About Scafell Pike

About Scafell Pike

About Scafell Pike

Scafell Pike is the highest mountain in England and is situated in the Lake District National Park which contains some of the most beautiful scenery in the world.

Since time began the surrounding landscape has provided inspiration to poets such as William Wordsworth & Samuel Taylor Coleridge. Even the Roman Empire ventured to these parts leaving many tell tale signs.

Scafell Pike, with its huge crags and vast summit plateau, should be on everyone’s bucket list. Not because it lays claim to the highest land in England, but because it has a unique and rugged quality. The 360° panorama from the summit on a clear day is stunning, with far reaching views over all the Lakeland fells and as far as the Isle of Man, Scotland and the Fylde coast.


Scafell Pike is a huge block of a mountain formed through time firstly by volcanic eruptions and more recently by frozen glacial processes, to produce peak, plateau, and precipice.

The various rock types include: tufa; breccia; andesite; and rhyolite. These came into existence around 450 million years ago whilst Scafell Pike was still an active volcano. Much of Scafell gives the appearance of large jumbles of rock & boulders. This is a result of more recent Ice ages, with glacial debris evident at many locations. The ongoing freeze / thaw processes continue to break up the rock making this an ever changing landscape.

Scafell Facts

  • Highest point in England – Scafell Pike is 978m or 3210 feet
  • Deepest lake in England – Wastwater, lies at the foot of Scafell and is approximately 80m or 258 feet deep.
  • Smallest church – lies below Scafell in Wasdale.

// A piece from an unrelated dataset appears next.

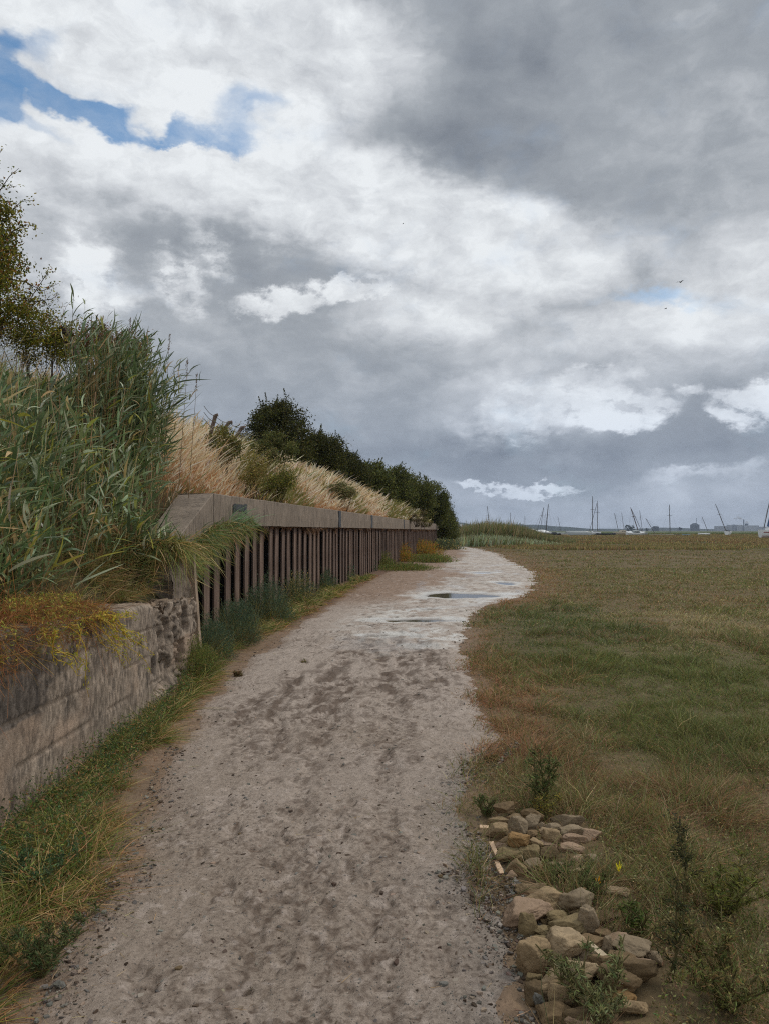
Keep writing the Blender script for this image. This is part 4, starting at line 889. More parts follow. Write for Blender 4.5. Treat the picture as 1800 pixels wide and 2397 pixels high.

It gives the appearance of being slightly sunk into the ground and is sheltered by surrounding trees so not easy to spot.
  • Fell comes from the Viking word ‘fjell’ meaning mountain
  • Scafell Pike – pronounced ‘Scaw fell’.
  • Its name comes from it once being one of the 3 ‘Pikes of Sca Fell’ (Scafell Pike, Ill Crag and Broad Crag) – Sca Fell being its neighbour and once thought to be higher than Scafell Pike.
  • It was only in the early 19th century when the mountain was measured, that Scafell Pike was declared the highest mountain in England (previous to that it was believed to be Helvellyn at 950m).